For the first time in my life, I'm proud of something I've written + Silent Readers and how to improve your writing

Excluding Psithurisma, since I wrote that with James.

But yes; in the past I've never actually been so in love with something I've written--I've never read it and actually said to myself, "Wow, this is actually good." That's just never happened to me. Several times, while writing a story, I've thought to myself, "Hey this is pretty good," but never this.

My new story A World's Curse is what I'm talking about, and this is going to lead me to my topic: silent readers and how to improve your writing.

Another recent spurr of complaints about silent readers came to my attention today. A lot of the people said different things to why silent readers shouldn't be so silent, a big reason being, "How can the writer improve their writing without feedback?"

Well, that's easy: read your own writing. It's useless if you're supposedly "writing for yourself", though your begging for other people to read and tell you what they think. The best way to improve upon your writing is to tell yourself what makes good writing, read your own, and critique it--just like you would a friend's story, or any other story on Mibba. If you can't bring yourself to read your own writing, that's a great sign you need improvement. You should also study the craft, too, and read a lot of published works as well. I mean, I have like 1 comment on A World's Curse, but I consider it the best thing I've written!

While I do agree that Mibba has a major feedback problem, for original fiction especially, it would help a lot if people could worry about giving good, constructive criticism. I'd go around critiquing everything I saw, but, for some reason, it's hard for me to get into a story on Mibba and even harder for me to work out a proper critique for one. Usually I just sit there and fangirl, like I did for Thylacine/caves of steel. Sky Castle.

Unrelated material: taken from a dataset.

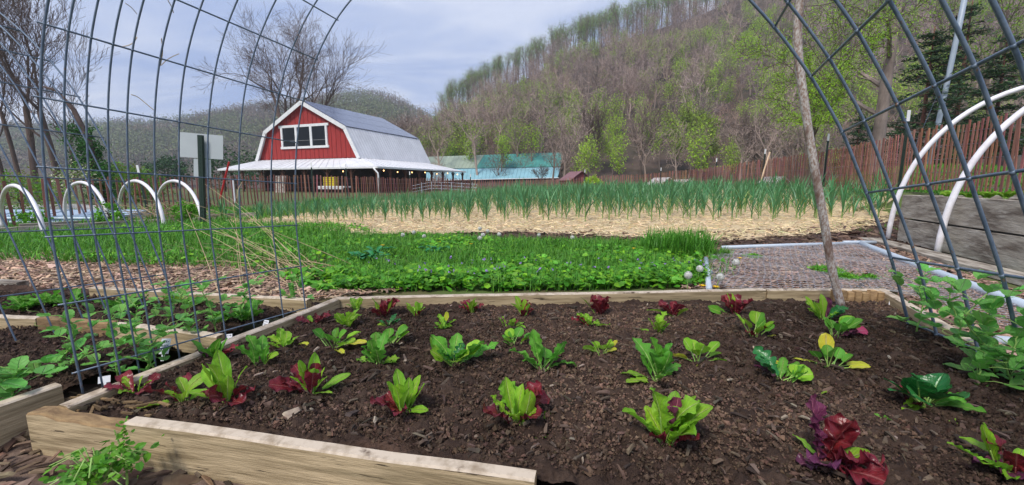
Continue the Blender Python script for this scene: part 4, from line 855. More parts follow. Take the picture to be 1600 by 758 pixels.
# ------------------------------------------------------------------ wire arches
V0 = np.array([-.35, -.95, .057]); V1 = np.array([-.35, -.95, .09])
def smoothcurve(P, n):
    P = np.array(P, float); t = np.concatenate([[0], np.cumsum(np.linalg.norm(np.diff(P, axis=0), axis=1))]); T = np.linspace(0, t[-1], n)
    Q = np.stack([np.interp(T, t, P[:, k]) for k in range(P.shape[1])], 1); k = 3
    for _ in range(6):
        Q[1:-1] = (Q[:-2]+2*Q[1:-1]+Q[2:])/4
    return Q, t
SL = np.array([0, .114, .245, .355, .443, .51, .577, .62, .665, .708, .75])
def arch(name, label, pts, kf, vf, S, stays, r0, r1, m='wire'):
    """pts: far edge of the arch; kf(u) width factor; S: positions of the long wires; stays: indices of pts carrying a cross wire"""
    pts = np.array(pts); o = pts[0].copy(); e = empty(name, tuple(o), label=label, cat='trellis'); Q, t = smoothcurve(pts, 130); u = np.linspace(0, 1, 130)
    K = kf(u)[:, None]; VV = V0*(1-vf(u)[:, None])+V1*vf(u)[:, None]
    rr_ = r0+(r1-r0)*vf(u); t1 = MB()
    for s_ in S: t1.tube(Q+VV*K*s_-o, rr_*(1.15 if s_ in (S[0], S[-1]) else 1), 6)
    t1.build('long_wires', M_[m], e, True); t2 = MB()
    for i in stays:
        ui = t[i]/t[-1]; p = np.array([np.interp(ui, u, Q[:, k]) for k in range(3)]); k = np.interp(ui, u, K[:, 0]); v = V0*(1-vf(ui))+V1*vf(ui); r = np.interp(ui, u, rr_)
        nn_ = nrm(np.cross(v, np.gradient(Q, axis=0)[int(ui*129)]))*r*1.2
        q = np.linspace(-.012, S[-1]*k+.012, 6)[:, None]; t2.tube(p+v*q-o+nn_, r*.95, 6)
    pass
    for i in stays:
        ui = t[i]/t[-1]; p = np.array([np.interp(ui, u, Q[:, k]) for k in range(3)]); k = np.interp(ui, u, K[:, 0]); v = V0*(1-vf(ui))+V1*vf(ui); r = np.interp(ui, u, rr_)
        for s_ in S: t2.sphere(p+v*k*s_-o, r*1.5, 6, 4)
    t2.build('cross_wires', M_[m], e, True); return e, Q
Lp = [(-.92, .17), (-.925, .245), (-.931, .437), (-.94, .618), (-.929, .797), (-.91, .968), (-.872, 1.139), (-.806, 1.303), (-.712, 1.456), (-.57, 1.60), (-.38, 1.73), (-.15, 1.83), (.12, 1.87), (.38, 1.83), (.62, 1.73), (.83, 1.58),
      (1.017, 1.40), (1.174, 1.215), (1.318, 1.002), (1.439, .759), (1.57, .493), (1.675, .215), (1.69, .17)]
mainp = [(x, 1.771-(x+.92)/2.6*.108, z) for x, z in Lp]
sm = lambda u: smooth(.25, .75, u)
arch('wire_arch', 'galvanised wire panel bent into an arch over the lettuce bed, both legs framing the view', mainp, lambda u: 1+.64*sm(u), sm, SL, range(1, 22), .0026, .0050)
Sp = [(-1.69, .06), (-1.702, .10), (-1.765, .34), (-1.833, .584), (-1.915, .809), (-1.992, 1.022), (-2.078, 1.214), (-2.187, 1.376), (-2.306, 1.513), (-2.48, 1.66), (-2.72, 1.80), (-3.0, 1.86)]
Sp = Sp+[(-6.0-x, z) for x, z in Sp[:-1][::-1]]
arch('wire_arch', 'second wire arch behind and left, its slanting leg seen through the left wire panel', [(x, 2.036-(x+1.7)*.02, z) for x, z in Sp], lambda u: 1.5+0*u, lambda u: np.asarray(u)*0, np.array([0, .045, .09, .135, .18, .235, .30, .37, .45, .55, .66, .78]), range(1, 22), .0032, .0032)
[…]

But, since I'm nice, I'll give you people some things I like in stories:

- Loads of description. If there's not enough description, I'll probably not be able to get into it or imagine it well enough.

- Dialogue. I don't even care about the time period, in a story I tried to wrote a while back called Exile, it was a medieval fantasy but I used psuedo-mondern dialogue and I felt it fit the story and the characters.

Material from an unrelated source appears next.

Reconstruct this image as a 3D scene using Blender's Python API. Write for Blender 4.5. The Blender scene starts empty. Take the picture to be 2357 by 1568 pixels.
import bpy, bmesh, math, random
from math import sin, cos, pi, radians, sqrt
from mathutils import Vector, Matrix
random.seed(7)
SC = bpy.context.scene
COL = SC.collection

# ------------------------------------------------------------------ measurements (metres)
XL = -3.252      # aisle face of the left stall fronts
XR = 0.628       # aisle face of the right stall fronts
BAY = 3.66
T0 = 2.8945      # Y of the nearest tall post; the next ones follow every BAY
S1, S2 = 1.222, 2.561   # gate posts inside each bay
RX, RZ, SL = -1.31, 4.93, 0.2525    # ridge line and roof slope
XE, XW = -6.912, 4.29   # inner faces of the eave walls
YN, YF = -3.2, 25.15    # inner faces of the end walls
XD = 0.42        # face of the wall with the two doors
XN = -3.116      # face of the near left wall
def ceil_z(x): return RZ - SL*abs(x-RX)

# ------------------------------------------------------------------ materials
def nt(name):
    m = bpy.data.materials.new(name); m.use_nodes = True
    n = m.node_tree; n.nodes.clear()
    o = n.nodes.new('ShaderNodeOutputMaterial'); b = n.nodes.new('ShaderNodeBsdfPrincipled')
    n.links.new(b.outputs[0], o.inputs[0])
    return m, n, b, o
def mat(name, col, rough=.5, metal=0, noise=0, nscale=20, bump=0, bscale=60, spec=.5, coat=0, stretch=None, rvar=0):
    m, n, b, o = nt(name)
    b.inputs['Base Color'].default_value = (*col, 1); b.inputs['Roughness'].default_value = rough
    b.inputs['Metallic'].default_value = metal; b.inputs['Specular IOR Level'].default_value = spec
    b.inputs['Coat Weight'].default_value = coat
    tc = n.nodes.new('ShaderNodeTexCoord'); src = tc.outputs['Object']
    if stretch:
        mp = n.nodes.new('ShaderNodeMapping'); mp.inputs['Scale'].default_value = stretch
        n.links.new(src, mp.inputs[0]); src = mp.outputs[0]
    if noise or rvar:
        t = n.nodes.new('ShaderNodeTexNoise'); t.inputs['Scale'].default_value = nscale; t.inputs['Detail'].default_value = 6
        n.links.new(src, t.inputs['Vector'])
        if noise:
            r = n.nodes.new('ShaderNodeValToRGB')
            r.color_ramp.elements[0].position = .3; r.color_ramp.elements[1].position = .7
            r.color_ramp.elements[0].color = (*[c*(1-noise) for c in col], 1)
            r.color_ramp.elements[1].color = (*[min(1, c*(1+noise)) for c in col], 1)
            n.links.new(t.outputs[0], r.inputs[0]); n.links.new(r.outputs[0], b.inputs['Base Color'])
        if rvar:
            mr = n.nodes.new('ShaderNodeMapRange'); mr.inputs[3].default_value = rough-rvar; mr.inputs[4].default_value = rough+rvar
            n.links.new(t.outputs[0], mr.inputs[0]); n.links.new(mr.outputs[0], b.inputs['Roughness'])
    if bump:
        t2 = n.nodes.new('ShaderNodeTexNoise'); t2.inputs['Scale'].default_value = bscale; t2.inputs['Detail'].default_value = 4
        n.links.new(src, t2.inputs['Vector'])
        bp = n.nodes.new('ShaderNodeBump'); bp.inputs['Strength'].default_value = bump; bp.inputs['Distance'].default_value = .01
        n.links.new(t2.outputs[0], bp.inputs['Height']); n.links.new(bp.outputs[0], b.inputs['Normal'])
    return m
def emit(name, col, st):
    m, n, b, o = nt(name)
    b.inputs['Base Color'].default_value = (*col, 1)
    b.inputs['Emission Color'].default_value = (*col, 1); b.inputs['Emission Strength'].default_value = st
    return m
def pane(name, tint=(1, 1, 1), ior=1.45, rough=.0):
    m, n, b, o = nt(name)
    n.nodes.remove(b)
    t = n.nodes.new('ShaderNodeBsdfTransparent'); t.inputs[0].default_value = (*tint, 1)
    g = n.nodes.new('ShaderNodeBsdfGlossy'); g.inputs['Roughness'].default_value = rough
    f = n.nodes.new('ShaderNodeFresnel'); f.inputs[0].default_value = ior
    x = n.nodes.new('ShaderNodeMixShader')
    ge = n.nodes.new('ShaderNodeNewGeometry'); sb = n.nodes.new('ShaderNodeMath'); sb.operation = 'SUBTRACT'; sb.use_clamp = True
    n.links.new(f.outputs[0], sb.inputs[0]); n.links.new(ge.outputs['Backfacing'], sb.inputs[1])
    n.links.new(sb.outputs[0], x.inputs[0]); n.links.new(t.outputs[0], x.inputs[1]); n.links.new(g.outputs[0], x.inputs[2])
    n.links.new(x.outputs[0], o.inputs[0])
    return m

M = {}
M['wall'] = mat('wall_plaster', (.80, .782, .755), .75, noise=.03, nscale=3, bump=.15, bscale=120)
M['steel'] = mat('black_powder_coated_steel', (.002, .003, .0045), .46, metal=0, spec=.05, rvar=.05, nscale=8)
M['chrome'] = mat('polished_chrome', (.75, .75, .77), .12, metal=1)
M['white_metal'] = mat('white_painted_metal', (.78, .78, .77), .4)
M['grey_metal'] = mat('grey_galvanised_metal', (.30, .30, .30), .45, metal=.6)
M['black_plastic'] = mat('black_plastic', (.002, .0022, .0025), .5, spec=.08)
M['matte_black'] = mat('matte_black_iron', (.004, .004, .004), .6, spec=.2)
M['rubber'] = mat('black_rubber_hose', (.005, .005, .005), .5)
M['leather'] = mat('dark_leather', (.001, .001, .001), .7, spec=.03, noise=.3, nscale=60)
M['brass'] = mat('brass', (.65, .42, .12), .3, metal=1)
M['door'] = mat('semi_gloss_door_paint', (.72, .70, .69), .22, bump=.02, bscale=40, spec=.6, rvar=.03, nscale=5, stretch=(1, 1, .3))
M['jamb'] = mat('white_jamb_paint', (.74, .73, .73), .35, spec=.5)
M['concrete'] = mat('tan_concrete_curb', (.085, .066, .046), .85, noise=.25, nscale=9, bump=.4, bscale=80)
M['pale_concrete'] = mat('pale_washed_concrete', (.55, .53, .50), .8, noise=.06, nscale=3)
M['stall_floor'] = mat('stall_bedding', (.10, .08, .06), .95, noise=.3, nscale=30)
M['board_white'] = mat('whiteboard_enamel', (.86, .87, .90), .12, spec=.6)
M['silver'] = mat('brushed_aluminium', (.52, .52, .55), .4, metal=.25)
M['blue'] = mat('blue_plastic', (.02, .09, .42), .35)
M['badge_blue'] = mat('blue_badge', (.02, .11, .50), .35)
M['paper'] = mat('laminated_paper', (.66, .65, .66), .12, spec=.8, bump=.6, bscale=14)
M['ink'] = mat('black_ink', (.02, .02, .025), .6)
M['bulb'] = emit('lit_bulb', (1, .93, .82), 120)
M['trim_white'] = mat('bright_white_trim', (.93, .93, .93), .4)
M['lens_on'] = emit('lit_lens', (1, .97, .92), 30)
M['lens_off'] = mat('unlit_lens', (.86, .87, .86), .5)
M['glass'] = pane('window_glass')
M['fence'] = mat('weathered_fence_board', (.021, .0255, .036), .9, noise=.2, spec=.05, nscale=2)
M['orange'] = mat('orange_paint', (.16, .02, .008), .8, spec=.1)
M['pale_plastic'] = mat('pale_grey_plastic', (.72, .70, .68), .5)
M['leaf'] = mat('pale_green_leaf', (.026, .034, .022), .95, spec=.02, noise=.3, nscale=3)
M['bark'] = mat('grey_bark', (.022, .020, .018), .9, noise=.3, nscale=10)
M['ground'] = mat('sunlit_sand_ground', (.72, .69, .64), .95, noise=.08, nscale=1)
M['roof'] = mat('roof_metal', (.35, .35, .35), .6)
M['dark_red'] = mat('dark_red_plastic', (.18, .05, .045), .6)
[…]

- Whole lots of originality. I absolutely cannot get into a story unless it's original. I don't know why; I just can't. This is why I love science fiction and fantasy, which I find lacking on this site.

Completely off topic, but I'd like to notify everyone that vampires, werewolves, succubi, etc., are not fantastical elements, they are paranormal elements and if I find another vampire/werewolf story in the Scifi-fantasy section again, I'mma be working on another genre article to educate some peeps.